Objective: Gather, from the data below, each line in which the word "scene" occurs.

--- Start of Material to process ---

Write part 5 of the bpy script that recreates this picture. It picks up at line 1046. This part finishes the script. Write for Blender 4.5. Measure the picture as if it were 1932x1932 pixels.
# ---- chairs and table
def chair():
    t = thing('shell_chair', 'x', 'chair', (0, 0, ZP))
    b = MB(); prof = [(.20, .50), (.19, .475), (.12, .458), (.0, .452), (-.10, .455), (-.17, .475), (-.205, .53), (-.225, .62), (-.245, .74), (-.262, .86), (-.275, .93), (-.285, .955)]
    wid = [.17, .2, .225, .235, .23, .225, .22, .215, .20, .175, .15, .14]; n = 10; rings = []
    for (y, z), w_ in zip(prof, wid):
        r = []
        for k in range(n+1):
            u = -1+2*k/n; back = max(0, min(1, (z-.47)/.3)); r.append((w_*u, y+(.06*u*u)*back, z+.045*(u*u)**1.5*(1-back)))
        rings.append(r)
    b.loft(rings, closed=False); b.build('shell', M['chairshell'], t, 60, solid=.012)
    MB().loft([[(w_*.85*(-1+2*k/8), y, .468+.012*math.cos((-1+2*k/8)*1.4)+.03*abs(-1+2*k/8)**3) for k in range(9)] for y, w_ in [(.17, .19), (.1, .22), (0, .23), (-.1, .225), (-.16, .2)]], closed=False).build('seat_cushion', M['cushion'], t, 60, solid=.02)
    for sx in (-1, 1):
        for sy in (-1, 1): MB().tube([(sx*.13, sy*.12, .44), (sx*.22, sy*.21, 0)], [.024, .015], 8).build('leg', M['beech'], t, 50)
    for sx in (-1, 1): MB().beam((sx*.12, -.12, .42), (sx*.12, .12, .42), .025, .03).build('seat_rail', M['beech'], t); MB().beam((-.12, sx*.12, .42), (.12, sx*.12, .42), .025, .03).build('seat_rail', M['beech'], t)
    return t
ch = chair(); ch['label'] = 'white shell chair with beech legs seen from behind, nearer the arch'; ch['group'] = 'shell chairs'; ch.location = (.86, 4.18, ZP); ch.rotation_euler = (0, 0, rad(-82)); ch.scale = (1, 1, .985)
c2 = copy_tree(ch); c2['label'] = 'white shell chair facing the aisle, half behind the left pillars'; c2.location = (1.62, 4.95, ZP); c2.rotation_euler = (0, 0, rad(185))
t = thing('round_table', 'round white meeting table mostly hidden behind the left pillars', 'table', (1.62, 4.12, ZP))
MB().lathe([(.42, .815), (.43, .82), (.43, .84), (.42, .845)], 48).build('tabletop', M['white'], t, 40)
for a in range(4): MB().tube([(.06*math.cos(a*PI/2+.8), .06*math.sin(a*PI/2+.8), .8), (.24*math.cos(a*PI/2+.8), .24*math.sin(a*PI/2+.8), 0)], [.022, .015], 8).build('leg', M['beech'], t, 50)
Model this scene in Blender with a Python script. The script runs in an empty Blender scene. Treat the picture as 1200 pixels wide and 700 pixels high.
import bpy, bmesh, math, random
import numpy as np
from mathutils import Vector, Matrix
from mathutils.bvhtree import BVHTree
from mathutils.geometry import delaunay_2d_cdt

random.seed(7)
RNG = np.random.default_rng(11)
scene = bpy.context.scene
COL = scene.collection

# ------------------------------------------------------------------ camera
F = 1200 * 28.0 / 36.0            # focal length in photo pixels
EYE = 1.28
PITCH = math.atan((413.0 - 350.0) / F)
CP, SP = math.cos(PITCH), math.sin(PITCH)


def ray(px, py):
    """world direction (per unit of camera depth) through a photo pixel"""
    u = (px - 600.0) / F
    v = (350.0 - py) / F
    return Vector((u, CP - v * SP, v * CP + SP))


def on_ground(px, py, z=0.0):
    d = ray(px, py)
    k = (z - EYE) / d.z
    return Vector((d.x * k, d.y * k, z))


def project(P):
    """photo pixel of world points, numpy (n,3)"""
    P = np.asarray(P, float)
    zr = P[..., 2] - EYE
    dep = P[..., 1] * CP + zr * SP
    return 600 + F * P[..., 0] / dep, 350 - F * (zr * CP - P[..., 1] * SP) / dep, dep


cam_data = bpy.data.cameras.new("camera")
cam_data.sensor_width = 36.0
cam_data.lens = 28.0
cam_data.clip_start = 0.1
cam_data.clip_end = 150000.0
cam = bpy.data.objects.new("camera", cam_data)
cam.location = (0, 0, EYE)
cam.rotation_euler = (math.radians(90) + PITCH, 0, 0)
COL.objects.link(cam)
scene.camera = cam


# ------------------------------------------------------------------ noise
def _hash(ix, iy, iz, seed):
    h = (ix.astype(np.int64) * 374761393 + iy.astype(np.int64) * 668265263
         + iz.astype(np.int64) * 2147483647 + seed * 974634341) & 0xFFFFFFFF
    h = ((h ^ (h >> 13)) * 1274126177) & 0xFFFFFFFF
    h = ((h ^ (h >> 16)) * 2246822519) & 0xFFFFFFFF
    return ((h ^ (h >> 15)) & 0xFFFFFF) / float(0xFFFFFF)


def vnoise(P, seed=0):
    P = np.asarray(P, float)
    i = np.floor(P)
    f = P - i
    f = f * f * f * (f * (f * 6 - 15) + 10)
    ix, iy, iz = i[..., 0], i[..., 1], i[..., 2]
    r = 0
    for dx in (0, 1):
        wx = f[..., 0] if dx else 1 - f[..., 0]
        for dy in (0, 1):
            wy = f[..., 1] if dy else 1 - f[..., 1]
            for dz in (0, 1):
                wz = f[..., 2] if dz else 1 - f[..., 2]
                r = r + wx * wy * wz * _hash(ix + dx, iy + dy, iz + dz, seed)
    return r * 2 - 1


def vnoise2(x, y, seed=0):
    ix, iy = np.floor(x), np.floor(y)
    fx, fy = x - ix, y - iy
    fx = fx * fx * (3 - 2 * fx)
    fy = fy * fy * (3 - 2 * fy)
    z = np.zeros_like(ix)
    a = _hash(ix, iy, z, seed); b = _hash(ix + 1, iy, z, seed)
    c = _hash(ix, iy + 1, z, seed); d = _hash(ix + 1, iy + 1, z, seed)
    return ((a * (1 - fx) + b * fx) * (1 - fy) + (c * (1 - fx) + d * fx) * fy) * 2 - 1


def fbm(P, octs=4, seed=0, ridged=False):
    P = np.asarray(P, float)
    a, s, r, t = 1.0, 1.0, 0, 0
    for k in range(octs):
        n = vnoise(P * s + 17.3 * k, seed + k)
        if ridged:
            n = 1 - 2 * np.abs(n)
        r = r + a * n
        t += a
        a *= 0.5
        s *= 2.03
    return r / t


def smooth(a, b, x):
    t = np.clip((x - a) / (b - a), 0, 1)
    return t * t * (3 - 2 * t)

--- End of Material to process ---

Worked answer:
Model this scene in Blender with a Python script. The script runs in an empty Blender scene. Treat the picture as 1200 pixels wide and 700 pixels high.
scene = bpy.context.scene
COL = scene.collection
scene.camera = cam